PRESENCE (Varlık) | Yönetmen: Steven Soderbergh | Oyuncular: Callina Liang, Lucy Liu, Chris Sullivan, Eddy Maday, West Mulholland | Senaryo: David Koepp | ABD | 85′ | Korku, Gerilim, Drama
PRESENCE: SODERBERGH ÇİLESİ
2018 yapımı Unsane’den bu yana seri üretime geçen Steven Soderbergh, belki de yalnızca masasında taslak olarak kalması gereken senaryoları (High Flying Bird, The Laundromat, Let Them All Talk, No Sudden Move, Kimi) arka arkaya filmleştirerek yaratıcılığını tüketmeye devam ediyor. Geçtiğimiz yıl Sundance’te prömiyer yapan Presence de bu markalaşmış eziyetin bir parçası. Bu kez Jurassic Park ve War of the Worlds’den tanıdığımız senarist David Koepp ile çalışan Oscar ödüllü yönetmen, iki çocuklu bir ailenin kır evinden bozma yeni bir yere taşınmasıyla gelişen olayları konu edinmiş. Anne, kariyerinde yaptığı hataların bedelini ödemeye hazırlanan bir kadın; baba, ailenin yapıştırıcısı; oğlan, zirvesini lisede yaşayan zorba prototipi, annesinin aşırı sevgisinden cesaret alan bir genç; evin kızı ise yakın arkadaşını yüksek dozda uyuşturucudan kaybetmiş, yaralı bir ceylan. Presence’ı, bu kıza aşırı korumacı davranan bir hayaletin gözünden izliyoruz—ve ne yazık ki filmin tek özgün fikri de bu. Geri kalanında ise Soderbergh, klişelerle dolu bir travma trenine biniyor ve her durağa uğrayarak en basmakalıp fikirlerini en özelliksiz hâlleriyle seyirciye sunuyor. Sessiz tanığımızın gözetlediği aile dramı öylesine uyduruk, özellikle filmin işgalcisi o kadar kötü yazılmış ki, ne kulak tırmalayan yaylılar ne de tutarsızlıkta sınır tanımayan varlık, ürkütmeyi başarabiliyor.
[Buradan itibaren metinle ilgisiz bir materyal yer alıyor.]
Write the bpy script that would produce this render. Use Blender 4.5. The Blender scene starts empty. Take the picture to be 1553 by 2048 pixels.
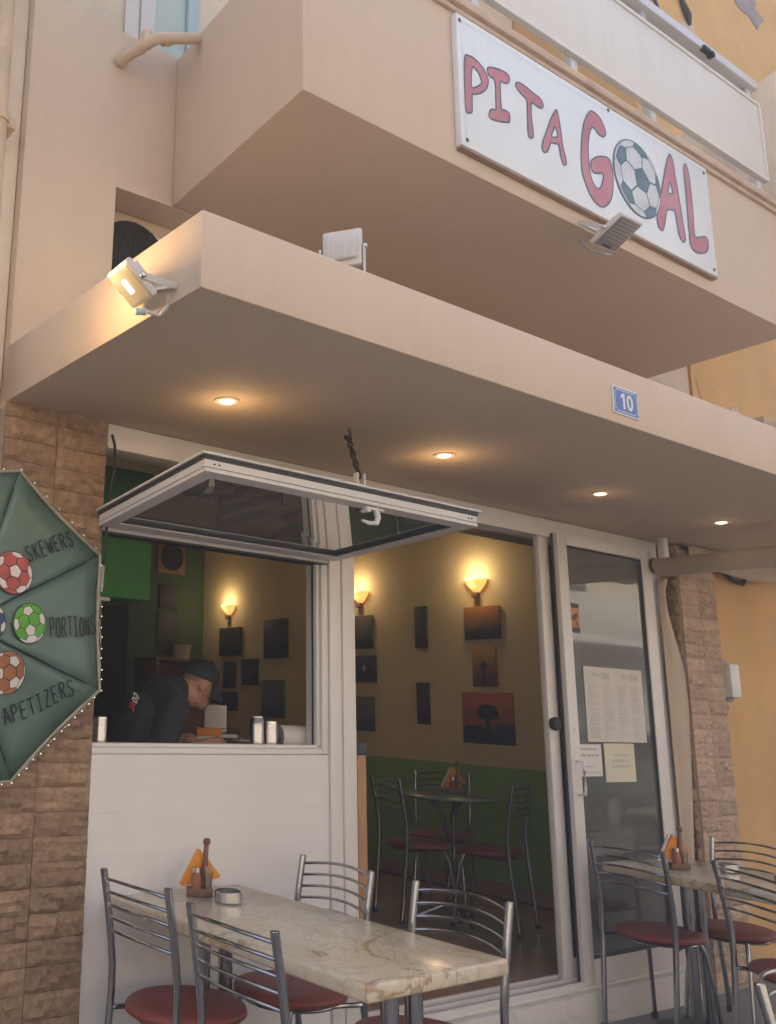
import bpy, bmesh, math, random
from mathutils import Vector, Matrix, Quaternion
from mathutils.geometry import tessellate_polygon
random.seed(7)
R = math.radians
scene = bpy.context.scene
COL = scene.collection

# ------------------------------------------------------------------ camera
cam = bpy.data.cameras.new('camera'); cam_o = bpy.data.objects.new('camera', cam); COL.objects.link(cam_o)
cam.sensor_fit = 'HORIZONTAL'; cam.sensor_width = 36.0
cam.lens = 1865.18 / 1553 * 36.0
cam.shift_x = (776.5 - 289.37) / 1553; cam.shift_y = (969.45 - 1024) / 1553
cam.clip_start = 0.02; cam.clip_end = 500
M = Matrix(((0.839538, -0.153453, -0.52118), (-0.542053, -0.171581, -0.822642), (0.036812, 0.973146, -0.227228))).to_4x4()
M.translation = (0, -3.1, 1.43); cam_o.matrix_world = M
scene.camera = cam_o
# ------------------------------------------------------------------ sky, sun, exposure
SUN_EL, SUN_DIR = 52, Vector((0.25, -1.0, 0))          # the light travels from behind the shop towards the street
world = bpy.data.worlds.new('World'); scene.world = world; world.use_nodes = True
wn = world.node_tree; bg = wn.nodes['Background']
sky = wn.nodes.new('ShaderNodeTexSky'); sky.sky_type = 'NISHITA'; sky.sun_disc = False
sky.sun_elevation = R(SUN_EL); sky.sun_rotation = math.atan2(-SUN_DIR.x, -SUN_DIR.y)
sky.air_density = 0.75; sky.dust_density = 7.0; sky.ozone_density = 0.2
wn.links.new(sky.outputs[0], bg.inputs[0]); bg.inputs[1].default_value = 0.15
sun = bpy.data.lights.new('sun', 'SUN'); sun.energy = 2.6; sun.angle = R(0.5); sun.color = (1, 0.90, 0.76)
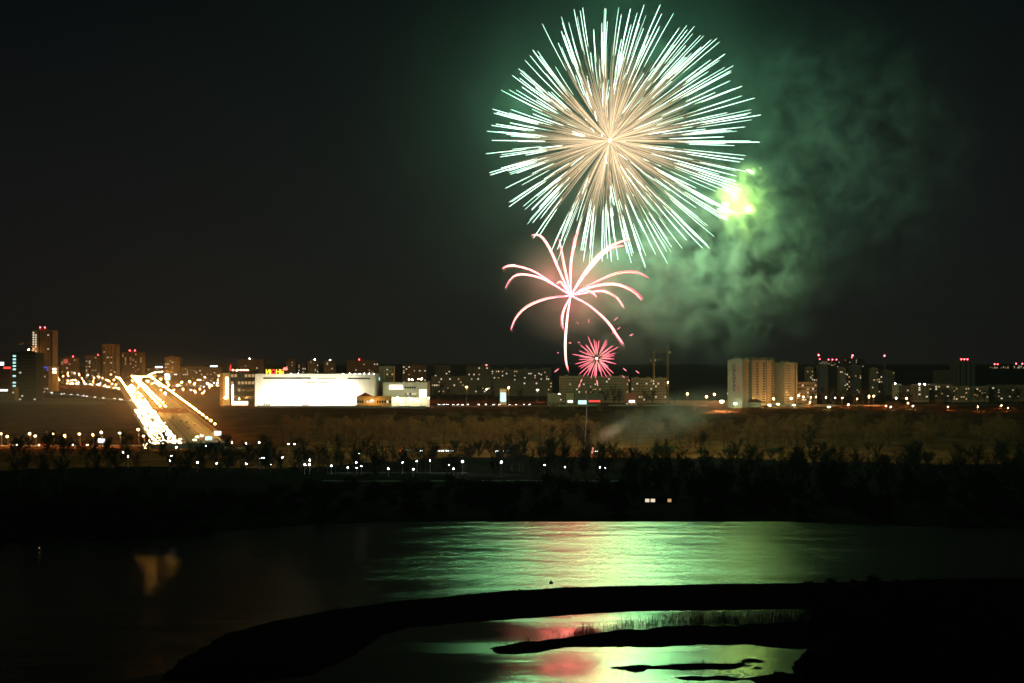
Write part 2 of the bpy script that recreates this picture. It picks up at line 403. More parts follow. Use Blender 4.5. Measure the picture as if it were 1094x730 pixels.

B filmi olamayacak kadar da kendini ciddiye almış üstelik.

ONE OF THEM DAYS | Yönetmen: Lawrence Lamont | Oyuncular: Keke Palmer, SZA, Vanessa Bell Calloway, Lil Rel Howery, Katt Williams, Maude Apatow, Patrick Cage, Gabrielle Denis, Janelle James, Amin Joseph, Keyla Monterroso Meija | Senaryo: Syreeta Singleton | ABD | 97′ | Komedi
ONE OF THEM DAYS: ASIRLIK FORMÜLLER
Keke Palmer’ın çağımızın en yetenekli komedi oyuncularından biri olduğuna can-ı gönülden inanıyorum. Ancak tüm hünerlerini sergileyebileceği bir proje ne yazık ki hâlâ karşısına çıkmadı. Nope dışında kayda değer bir iş barındırmayan filmografisine, ABD gişesinde yüzü gülen yeni halkası One of Them Days de eklenmiş oldu—ama makus talihi yine değişmemiş. Grammy ödüllü R&B sanatçısı SZA ile bir kafadar komedisinde bir araya gelen Palmer, kiralarını kaptırdıkları için evden atılmamak üzere para arayışına giren iki ev arkadaşından birini canlandırıyor. Belirli bir demografiye hitap etmek için Katt Williams ve Janelle James gibi popüler siyah kültürünün önemli yüzlerine de ufak roller veren One of Them Days, Chris Rock’tan Eddie Murphy’ye, birçok büyük yıldızın denediği ve başarıya ulaşan stüdyo komedilerinin formülünü takip ediyor. Ancak taslak fikrin içindeki espriler fazlasıyla demode. Bununla birlikte, en başından destekçisi olmamız gereken iki ana karaktere bir türlü bağlanamıyoruz çünkü film güldürü tarafına o kadar odaklanıyor ki, her ikisini de gerçeklikten nasibini almamış tek boyutlu karikatürler olarak bırakıyor. Palmer’ın röportajlarını bile özel mesai ayırarak takip eden biri olarak yaşadığım hayal kırıklığını tahmin edemezsiniz. Üstelik tamamen zamanlama üzerine kurulu bir türde nasıl bu kadar ritimsiz kalmayı başardılar, onu da anlamak güç.